Mark Coan
Registered User
- Messages
- 54
Hi Brendan,@Mark Coan
Hi Mark
In the old days, I thought it was very clear. The fixed rate was determined on the day you drew down the mortgage. Not the rate in the letter of offer.
And people benefited from this when rates fell although they lost out when rates rose.
So I am not sure that it's worthy of a complaint to the Ombudsman?
If a lender such as Avant or AIB said that they would turn around letters of offer within 7 days of getting all the information and that the rate would be guaranteed for 30 days or 60 days, it would be a great marketing advantage for them.
Maybe some of them have this already in the letter?
Brendan
That would be a welcome development, I don't believe anyone currently offers this.
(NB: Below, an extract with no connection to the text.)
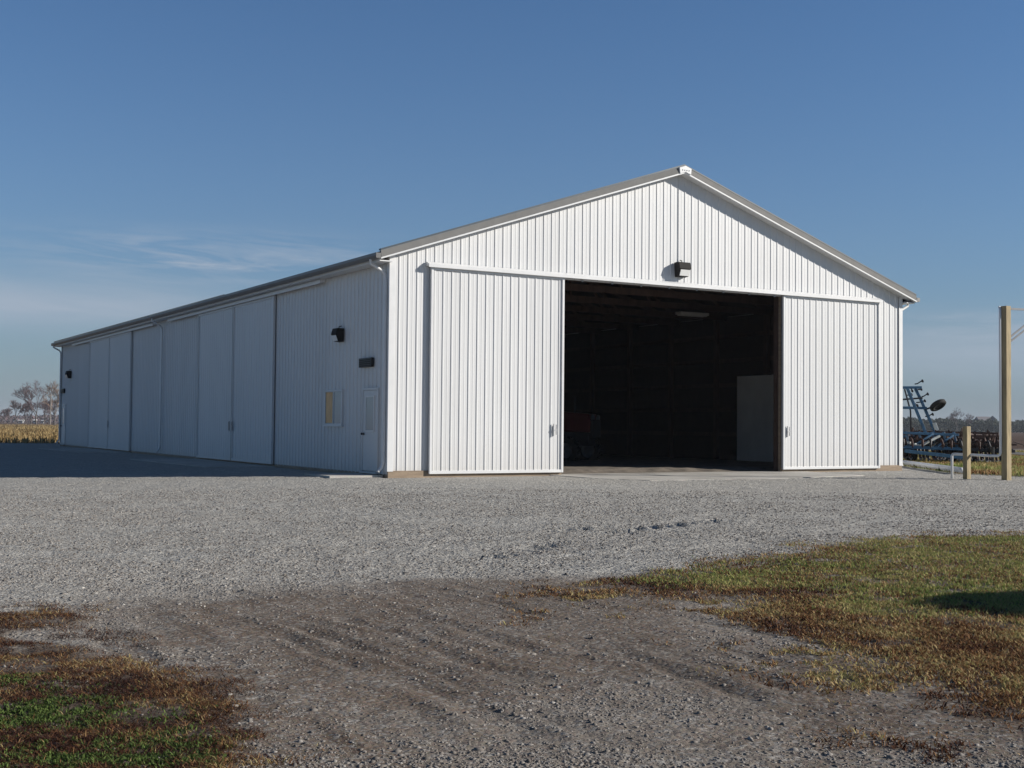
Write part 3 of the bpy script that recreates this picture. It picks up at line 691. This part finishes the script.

The gap between final offer and drawdown is usually around 30 days due to the solicitor having to work through the transfer of deeds etc. In the case of switchers the lenders are currently being very slow to release the deeds to the solicitor driving delays.
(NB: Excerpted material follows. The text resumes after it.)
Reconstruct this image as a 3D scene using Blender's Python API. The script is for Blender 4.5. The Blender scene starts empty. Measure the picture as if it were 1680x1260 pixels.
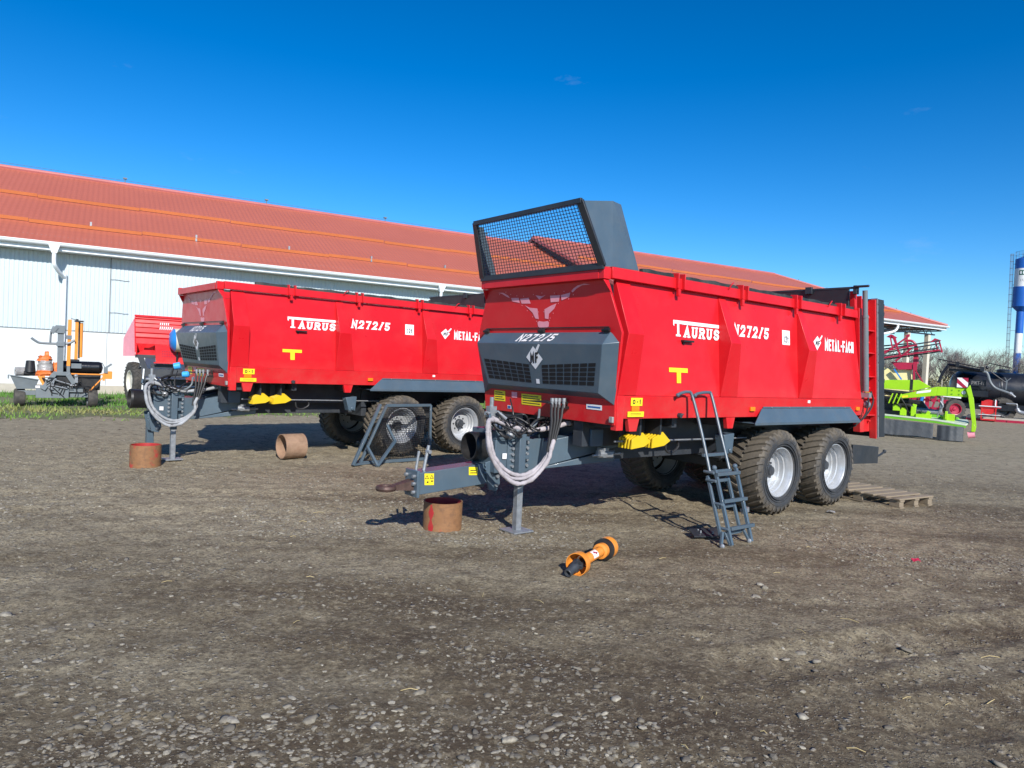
import bpy, bmesh, math, random
import numpy as np
from mathutils import Vector, Matrix

SC = bpy.context.scene
COL = SC.collection
R = math.radians

# ------------------------------------------------------------------ camera
F_PX, PITCH, ROLL, EYE = 1162.6, R(1.596), R(2.754), 1.70
cam = bpy.data.cameras.new('camera')
cam.sensor_fit = 'HORIZONTAL'; cam.sensor_width = 36.0
cam.lens = F_PX / 1680 * 36.0
cam.clip_start = 0.05; cam.clip_end = 4000
cam_o = bpy.data.objects.new('camera', cam); COL.objects.link(cam_o)
fw = Vector((0, math.cos(PITCH), -math.sin(PITCH)))
r0 = Vector((1, 0, 0)); u0 = r0.cross(fw)
rt = r0 * math.cos(ROLL) + u0 * math.sin(ROLL); up = rt.cross(fw)
cam_o.matrix_world = Matrix(((rt.x, up.x, -fw.x, 0), (rt.y, up.y, -fw.y, 0), (rt.z, up.z, -fw.z, EYE), (0, 0, 0, 1)))
SC.camera = cam_o

# ------------------------------------------------------------------ sky, sun, exposure
SUN_EL = R(32.5)
SUN_AZ = math.atan2(0.2896, -0.957)          # clockwise from +Y: behind the camera, to the right
world = bpy.data.worlds.new('World'); SC.world = world; world.use_nodes = True
wn = world.node_tree; wn.nodes.clear()
sky = wn.nodes.new('ShaderNodeTexSky'); sky.sky_type = 'NISHITA'; sky.sun_disc = False
sky.sun_elevation = SUN_EL; sky.sun_rotation = SUN_AZ
sky.altitude = 300; sky.air_density = 1.0; sky.dust_density = 0.3; sky.ozone_density = 5.0
bg = wn.nodes.new('ShaderNodeBackground'); bg.inputs['Strength'].default_value = 0.10
wo = wn.nodes.new('ShaderNodeOutputWorld')
hs = wn.nodes.new('ShaderNodeHueSaturation'); hs.inputs['Saturation'].default_value = 1.24; hs.inputs['Value'].default_value = 0.79
gm = wn.nodes.new('ShaderNodeGamma'); gm.inputs['Gamma'].default_value = 1.24
wn.links.new(sky.outputs[0], gm.inputs[0]); wn.links.new(gm.outputs[0], hs.inputs['Color'])
# a few thin far wisps of cloud
wc = wn.nodes.new('ShaderNodeTexCoord'); wmp = wn.nodes.new('ShaderNodeMapping'); wmp.inputs['Scale'].default_value = (1.0, 1.0, 2.6); wn.links.new(wc.outputs['Generated'], wmp.inputs[0])
n1 = wn.nodes.new('ShaderNodeTexNoise'); n1.inputs['Scale'].default_value = 7.5; n1.inputs['Detail'].default_value = 7; n1.inputs['Roughness'].default_value = 0.62; wn.links.new(wmp.outputs[0], n1.inputs['Vector'])
r1_ = wn.nodes.new('ShaderNodeValToRGB'); r1_.color_ramp.elements[0].position = 0.665; r1_.color_ramp.elements[1].position = 0.92
r1_.color_ramp.elements[0].color = (0, 0, 0, 1); r1_.color_ramp.elements[1].color = (0.22, 0.22, 0.22, 1); wn.links.new(n1.outputs[0], r1_.inputs[0])
wm = wn.nodes.new('ShaderNodeMix'); wm.data_type = 'RGBA'; wm.inputs[7].default_value = (5.0, 5.6, 6.2, 1)
wn.links.new(r1_.outputs[0], wm.inputs[0]); wn.links.new(hs.outputs[0], wm.inputs[6]); wn.links.new(wm.outputs[2], bg.inputs[0])
wn.links.new(bg.outputs[0], wo.inputs[0])
sun = bpy.data.lights.new('sun', 'SUN'); sun.energy = 4.7; sun.angle = R(0.53); sun.color = (1.0, 0.955, 0.89)
sun_o = bpy.data.objects.new('sun', sun); COL.objects.link(sun_o)
sdir = Vector((-math.sin(SUN_AZ) * math.cos(SUN_EL), -math.cos(SUN_AZ) * math.cos(SUN_EL), -math.sin(SUN_EL)))
sun_o.rotation_euler = sdir.to_track_quat('-Z', 'Y').to_euler(); sun_o.location = (10, -20, 30)
SC.view_settings.view_transform = 'Standard'; SC.view_settings.look = 'None'
SC.view_settings.exposure = 0.36; SC.view_settings.gamma = 1.0
SC.render.engine = 'CYCLES'
SC.cycles.max_bounces = 6; SC.cycles.use_denoising = True

# ------------------------------------------------------------------ materials
def new_mat(name):
    m = bpy.data.materials.new(name); m.use_nodes = True
    nt = m.node_tree; b = nt.nodes['Principled BSDF']
    return m, nt, b

def node(nt, kind, **kw):
    n = nt.nodes.new(kind)
    for k, v in kw.items():
        if k in ('operation', 'blend_type', 'data_type', 'feature', 'wave_type', 'bands_direction', 'distance', 'noise_dimensions', 'wave_profile'): setattr(n, k, v)
        else: n.inputs[k].default_value = v
    return n

def mixc(nt, fac, a, b, blend='MIX'):
    n = nt.nodes.new('ShaderNodeMix'); n.data_type = 'RGBA'; n.blend_type = blend
    for s, v in ((0, fac), (6, a), (7, b)):
        if hasattr(v, 'is_linked'): nt.links.new(v, n.inputs[s])
        else: n.inputs[s].default_value = v if s == 0 else (*v[:3], 1)
    return n.outputs[2]

def ramp(nt, src, stops):
    n = nt.nodes.new('ShaderNodeValToRGB'); e = n.color_ramp.elements
    while len(e) < len(stops): e.new(0.5)
    for el, (p, c) in zip(e, stops):
        el.position = p; el.color = (c, c, c, 1) if not hasattr(c, '__len__') else (*c, 1)
    nt.links.new(src, n.inputs[0]); return n.outputs[0]

def noise(nt, vec, scale, detail=4, rough=0.55, out=0):
    n = nt.nodes.new('ShaderNodeTexNoise'); n.inputs['Scale'].default_value = scale
    n.inputs['Detail'].default_value = detail; n.inputs['Roughness'].default_value = rough
    if vec is not None: nt.links.new(vec, n.inputs['Vector'])
    return n.outputs[out]

def bump(nt, b, height, strength, dist):
    n = nt.nodes.new('ShaderNodeBump'); n.inputs['Strength'].default_value = strength; n.inputs['Distance'].default_value = dist
    nt.links.new(height, n.inputs['Height']); nt.links.new(n.outputs[0], b.inputs['Normal']); return n

def pm(name, c, rough=0.5, metal=0.0, var=0.12, scale=6.0, dirt=None, dirt_amt=0.0, dirt_scale=3.0, coat=0.0, bmp=0.0, bscale=40.0, rvar=0.08, spec=0.5, low=None):
    """a painted / plain surface: base colour with a little tonal noise, optional dusty patches, roughness noise"""
    m, nt, b = new_mat(name)
    co = nt.nodes.new('ShaderNodeTexCoord').outputs['Object']
    n1 = noise(nt, co, scale, 5)
    lo = tuple(x * (1 - var) for x in c); hi = tuple(min(1, x * (1 + var)) for x in c)
    colr = mixc(nt, ramp(nt, n1, [(0.3, 0.0), (0.7, 1.0)]), lo, hi)
    if dirt:
        n2 = noise(nt, co, dirt_scale, 8, 0.68)
        f = ramp(nt, n2, [(0.45, 0.0), (0.75, dirt_amt)])
        colr = mixc(nt, f, colr, dirt)
    if low:                                                        # splashed dust that thins out with height
        sx = nt.nodes.new('ShaderNodeSeparateXYZ'); nt.links.new(co, sx.inputs[0])
        mr = nt.nodes.new('ShaderNodeMapRange'); mr.inputs['From Min'].default_value = low[0]; mr.inputs['From Max'].default_value = low[1]; mr.inputs['To Min'].default_value = low[2]; mr.inputs['To Max'].default_value = 0; nt.links.new(sx.outputs[2], mr.inputs[0])
        mu = nt.nodes.new('ShaderNodeMath'); mu.operation = 'MULTIPLY'; nt.links.new(mr.outputs[0], mu.inputs[0]); nt.links.new(ramp(nt, noise(nt, co, 4.5, 9, 0.75), [(0.40, 0.15), (0.66, 1.6)]), mu.inputs[1])
        colr = mixc(nt, mu.outputs[0], colr, (0.30, 0.19, 0.14))
        st = nt.nodes.new('ShaderNodeMapping'); st.inputs['Scale'].default_value = (9, 9, 0.6); nt.links.new(co, st.inputs[0])
        colr = mixc(nt, ramp(nt, noise(nt, st.outputs[0], 2.0, 6, 0.7), [(0.62, 0.0), (0.82, 0.12)]), colr, (0.50, 0.12, 0.10))
    nt.links.new(colr, b.inputs['Base Color'])
    n3 = noise(nt, co, scale * 2.7, 4)
    nt.links.new(ramp(nt, n3, [(0.25, max(0.02, rough - rvar)), (0.75, min(1, rough + rvar))]), b.inputs['Roughness'])
    b.inputs['Metallic'].default_value = metal; b.inputs['Specular IOR Level'].default_value = spec
    if coat: b.inputs['Coat Weight'].default_value = coat; b.inputs['Coat Roughness'].default_value = 0.08
    if bmp: bump(nt, b, noise(nt, co, bscale, 3), 1.0, bmp)
    return m

M = {}
DUST = (0.20, 0.175, 0.14)
M['red'] = pm('red_paint', (0.60, 0.011, 0.018), 0.34, 0, 0.05, 2.5, (0.60, 0.09, 0.08), 0.18, 1.6, coat=0.05, spec=0.26, low=(1.20, 1.60, 0.13))
M['gray'] = pm('slate_gray_paint', (0.068, 0.104, 0.136), 0.38, 0, 0.08, 4, DUST, 0.18, 3.0, coat=0.1)
M['dark'] = pm('anthracite_paint', (0.022, 0.027, 0.034), 0.45, 0, 0.15, 5, DUST, 0.10, 3.0)
M['chassis'] = pm('chassis_paint', (0.030, 0.036, 0.045), 0.5, 0, 0.15, 5, DUST, 0.15, 3.0)
M['black'] = pm('black_plastic', (0.012, 0.012, 0.013), 0.45, 0, 0.2, 8, DUST, 0.12, 5.0)
M['grille_shade'] = pm('grille_shade_black', (0.004, 0.004, 0.005), 0.8, 0, 0.1, 8)
M['rim'] = pm('silver_wheel_paint', (0.50, 0.52, 0.54), 0.34, 0.35, 0.05, 5, DUST, 0.30, 6.0)
M['steel'] = pm('galvanised_steel', (0.30, 0.32, 0.34), 0.45, 0.5, 0.2, 20, DUST, 0.3, 12)
M['yellow'] = pm('yellow_plastic', (0.68, 0.47, 0.012), 0.4, 0, 0.06, 8, DUST, 0.15, 8)
M['sticker'] = pm('yellow_sticker', (0.84, 0.66, 0.02), 0.45, 0, 0.05, 14)
M['orange_refl'] = pm('orange_reflector', (0.85, 0.22, 0.01), 0.25, 0, 0.05, 30)
M['white'] = pm('white_decal', (0.82, 0.80, 0.80), 0.4, 0, 0.03, 12)
M['pink'] = pm('pale_red_decal', (0.80, 0.30, 0.36), 0.45, 0, 0.05, 12)
M['ink'] = pm('black_print', (0.015, 0.015, 0.018), 0.5, 0, 0.1, 12)
M['blueink'] = pm('blue_print', (0.03, 0.12, 0.35), 0.5, 0, 0.1, 12)
M['tarp'] = pm('rubber_strip', (0.018, 0.024, 0.022), 0.6, 0, 0.25, 6, DUST, 0.25, 6)
M['sleeve'] = pm('hose_sleeve_cloth', (0.40, 0.365, 0.38), 0.85, 0, 0.18, 9, (0.2, 0.18, 0.16), 0.5, 7, bmp=0.012, bscale=16)
M['sleeve2'] = pm('gray_hose_sleeve_cloth', (0.33, 0.345, 0.36), 0.85, 0, 0.18, 9, (0.14, 0.13, 0.12), 0.5, 7, bmp=0.012, bscale=16)
M['rubber'] = pm('rubber_hose', (0.02, 0.02, 0.021), 0.5, 0, 0.2, 20)
M['hookred'] = pm('rusty_hook', (0.085, 0.05, 0.04), 0.6, 0.3, 0.3, 20)
M['lime'] = pm('lime_green_paint', (0.33, 0.62, 0.012), 0.35, 0, 0.06, 3)
M['green'] = pm('deep_green_paint', (0.14, 0.42, 0.02), 0.4, 0, 0.08, 3)  # deeper green than the lime, for mower deck edge, flange and hump
M['apron'] = pm('gray_rubber_apron', (0.060, 0.067, 0.073), 0.55, 0, 0.1, 2, DUST, 0.15, 3, bmp=0.02, bscale=4)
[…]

In the case of Finance Ireland the key issue I believe is that despite these delays to customers, the deadline for a customers solicitor to request the cheque was set as the Friday before they announced the change. So customers had no chance to comply with it.
They are legally entitled to do this, but a grace period would have been the decent thing to do and doing it this way, caused undue distress and won't help their brand any in my view.